Scripture Study: Bhagavad Gita, book two verses 11-14

Scripture Study: Bhagavad Gita, book two verses 11-14 January 13, 2015

We are doing a scripture study together: reading along through some scriptures and discussing the passages.

From the Winthrop Sargeant translation of The Gita...

11.
The Blessed Lord spoke:
You have mourned those who should not be mourned,
And you speak words as if with wisdom;
The wise do not mourn for the dead or for the living.

12.
Truly there was never a time when I was not,
Nor you, nor these lords of men;
And neither will there be a time when we cease to be
From this time onward.

13.
Just as in the body childhood, adulthood, and old age
Happen to an embodied being,
So also he (the embodied being) acquires another body.
The wise one is not deluded by this.

14.
Physical sensations, truly, Arjuna,
Causing cold, heat, pleasure, or pain,
Come and go and are impermanent.
So manage to endure them, Arjuna.

 

This is the heart of the Gita. One of its most quoted and well known parts and it’s amazing that it is the very first thing Krishna said. He really went straight to the point. In reality we cannot kill or be killed. The thing that dies is not us. The thing that dies is just a shell.

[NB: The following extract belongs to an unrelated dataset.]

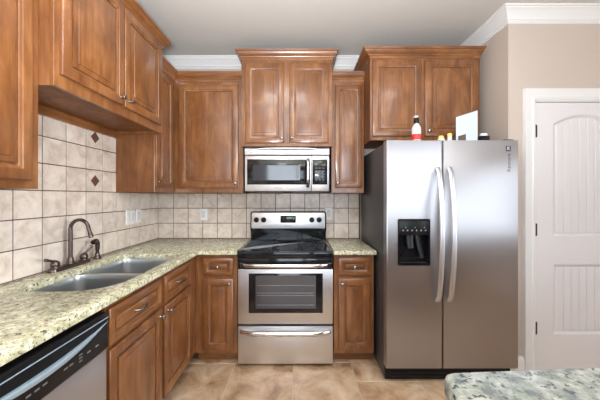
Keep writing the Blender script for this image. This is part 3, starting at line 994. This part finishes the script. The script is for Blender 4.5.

As beautiful as these passages are, it’s a little dangerous to apply them too directly to our lives, I think. It is worth knowing that in the ultimate reality there is no cause for grief, there is no death, but we still have to participate within maya, the illusion of the world we’re in. There would be chaos otherwise!

I wonder what makes it okay to kill here and now within the Gita and not at other times. It must be about dharma. There are times when it is necessary to kill and times when one should not. As Krishna will go on to say, karmic consequences will attach to the action of killing if one does not do it with perfect non-attachment. We’ll get to that soon.

It’s interesting to me to note the last section I’ve included here. Before I would consider myself of such a level as to decide when it was dharmically appropriate to kill someone else, I would have to master that instruction as well. To be indifferent to cold, heat, pleasure, or pain. There’s not many people able to experience maya as the illusion that it is in that way.

As Sargeant points out, the “embodied” that Sri Krishna speaks of is the soul, the Atman. It is who we really are and it experiences the body and the world. Then it experiences another one.